* Written exercise *
Quote every line of the data below as it stands, omitting pictures.

* Source material *
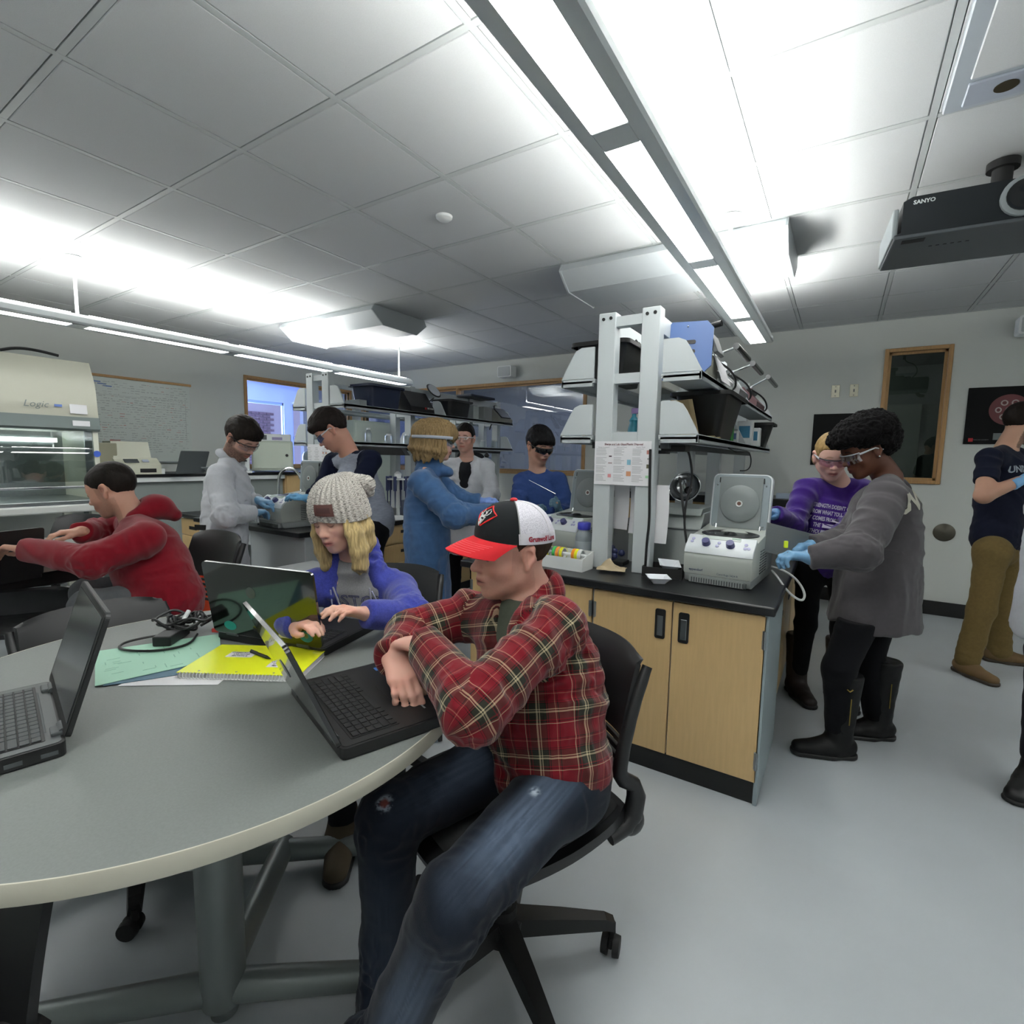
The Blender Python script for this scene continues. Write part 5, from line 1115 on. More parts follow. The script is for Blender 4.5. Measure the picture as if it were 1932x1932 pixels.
MB().cyl((-.055, .055, .03), (-.07, .085, .06), .007, seg=10).obj('plug_tip', M_white, ad, True); MB().cyl((-.04, .045, .015), (-.057, .06, .033), .008).obj('strain_relief', M_greyp, ad, True)
rng = random.Random(12); pts = []
for k in range(74):
    a = k*.62; r_ = .055+.022*math.sin(k*.37)+rng.uniform(-.006, .006)
    pts.append((-1.775+.02*math.sin(k*.21)+r_*math.cos(a)*1.05, .80+.02*math.cos(k*.17)+r_*math.sin(a)*.95, TZ+.014+.030*(.5+.5*math.sin(k*.9+k*k*.013))+k*.0004))
q = MB().tube(pts, .0042, smooth=2, seg=7)
q.tube([(-1.70, .80, TZ+.01), (-1.62, .74, TZ+.0105), (-1.64, .66, TZ+.0105), (-1.74, .60, TZ+.0105), (-1.80, .63, TZ+.0105), (-1.79, .70, TZ+.012), (-1.755, .73, TZ+.016)], .0036, smooth=3, seg=7)
tag(q.obj('cable_bundle', mat('cable_black', '#0f1011', .4), None, True), 'tangled bundle of black cables beside the adapter brick', 'cable')
q = MB().box((-1.665, .845, TZ+.018), (.03, .018, .014), rot=RZ(.4), bev=.003); tag(q.obj('red_connector', mat('connector_red', '#a8302c', .4)), 'small red connector at the edge of the cable bundle', 'connector')
# ---------------------------------------------------------------- things on and around the far table
q = thing('sunglasses_case', 'dark odds and ends beside the far laptop', 'case', (-3.42, .80, TZ)); MB().box((0, 0, .012), (.16, .05, .02), rot=RZ(.5), bev=.006).box((.06, .06, .018), (.05, .05, .03), rot=RZ(.9), bev=.006).obj('case_body', M_black, q); MB().box((.055, .045, .036), (.03, .02, .006)).obj('red_tab', M_red, q)
mo = thing('computer_mouse', 'cream computer mouse on the far table', 'mouse', (-3.60, .83, TZ)); MB().sph((0, 0, .008), .035, sc=(1, .6, .55)).obj('shell', mat('mouse_cream', '#cfcfae', .4), mo, True)
bg = thing('orange_bag', 'bright orange plastic bag under the far table behind the red hoodie arm', 'bag', (-3.10, 1.50, 0))
def bagf(u, v):
    a = u*2*PI; r_ = .12+.02*math.sin(3*a+v*5)+.015*math.sin(7*a); return (r_*math.cos(a)*1.1, r_*math.sin(a)*.7, .28+.34*v)
MB().grid(bagf, 28, 10, .004).obj('bag_skin', mat('bag_orange', '#e8502a', .35, bump=.6, bscale=25), bg, True); MB().tube([bagf(k/12, 1) for k in range(12)], .006, closed=True).obj('bag_rim', mat('bag_orange2', '#d8451f', .4), bg)
MB().bb(-.13, .13, -.09, .09, 0, .29, bev=.01).obj('bag_bottom', mat('bag_orange', '#e8502a', .35), bg)
pcs = thing('storage_box', 'white and grey equipment box on the floor behind the red hoodie', 'box', (-2.80, 1.95, 0)); MB().bb(-.16, .16, -.2, .2, 0, .62, bev=.01).obj('box_body', mat('equip_white', '#a9adad', .5), pcs); MB().bb(.161, .165, -.12, -.02, .1, .55).bb(-.12, -.05, -.205, -.2, .1, .58).obj('stripes', M_dgrey, pcs)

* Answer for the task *
The Blender Python script for this scene continues. Write part 5, from line 1115 on. More parts follow. The script is for Blender 4.5. Measure the picture as if it were 1932x1932 pixels.
MB().cyl((-.055, .055, .03), (-.07, .085, .06), .007, seg=10).obj('plug_tip', M_white, ad, True); MB().cyl((-.04, .045, .015), (-.057, .06, .033), .008).obj('strain_relief', M_greyp, ad, True)
rng = random.Random(12); pts = []
for k in range(74):
    a = k*.62; r_ = .055+.022*math.sin(k*.37)+rng.uniform(-.006, .006)
    pts.append((-1.775+.02*math.sin(k*.21)+r_*math.cos(a)*1.05, .80+.02*math.cos(k*.17)+r_*math.sin(a)*.95, TZ+.014+.030*(.5+.5*math.sin(k*.9+k*k*.013))+k*.0004))
q = MB().tube(pts, .0042, smooth=2, seg=7)
q.tube([(-1.70, .80, TZ+.01), (-1.62, .74, TZ+.0105), (-1.64, .66, TZ+.0105), (-1.74, .60, TZ+.0105), (-1.80, .63, TZ+.0105), (-1.79, .70, TZ+.012), (-1.755, .73, TZ+.016)], .0036, smooth=3, seg=7)
tag(q.obj('cable_bundle', mat('cable_black', '#0f1011', .4), None, True), 'tangled bundle of black cables beside the adapter brick', 'cable')
q = MB().box((-1.665, .845, TZ+.018), (.03, .018, .014), rot=RZ(.4), bev=.003); tag(q.obj('red_connector', mat('connector_red', '#a8302c', .4)), 'small red connector at the edge of the cable bundle', 'connector')
# ---------------------------------------------------------------- things on and around the far table
q = thing('sunglasses_case', 'dark odds and ends beside the far laptop', 'case', (-3.42, .80, TZ)); MB().box((0, 0, .012), (.16, .05, .02), rot=RZ(.5), bev=.006).box((.06, .06, .018), (.05, .05, .03), rot=RZ(.9), bev=.006).obj('case_body', M_black, q); MB().box((.055, .045, .036), (.03, .02, .006)).obj('red_tab', M_red, q)
mo = thing('computer_mouse', 'cream computer mouse on the far table', 'mouse', (-3.60, .83, TZ)); MB().sph((0, 0, .008), .035, sc=(1, .6, .55)).obj('shell', mat('mouse_cream', '#cfcfae', .4), mo, True)
bg = thing('orange_bag', 'bright orange plastic bag under the far table behind the red hoodie arm', 'bag', (-3.10, 1.50, 0))
def bagf(u, v):
    a = u*2*PI; r_ = .12+.02*math.sin(3*a+v*5)+.015*math.sin(7*a); return (r_*math.cos(a)*1.1, r_*math.sin(a)*.7, .28+.34*v)
MB().grid(bagf, 28, 10, .004).obj('bag_skin', mat('bag_orange', '#e8502a', .35, bump=.6, bscale=25), bg, True); MB().tube([bagf(k/12, 1) for k in range(12)], .006, closed=True).obj('bag_rim', mat('bag_orange2', '#d8451f', .4), bg)
MB().bb(-.13, .13, -.09, .09, 0, .29, bev=.01).obj('bag_bottom', mat('bag_orange', '#e8502a', .35), bg)
pcs = thing('storage_box', 'white and grey equipment box on the floor behind the red hoodie', 'box', (-2.80, 1.95, 0)); MB().bb(-.16, .16, -.2, .2, 0, .62, bev=.01).obj('box_body', mat('equip_white', '#a9adad', .5), pcs); MB().bb(.161, .165, -.12, -.02, .1, .55).bb(-.12, -.05, -.205, -.2, .1, .58).obj('stripes', M_dgrey, pcs)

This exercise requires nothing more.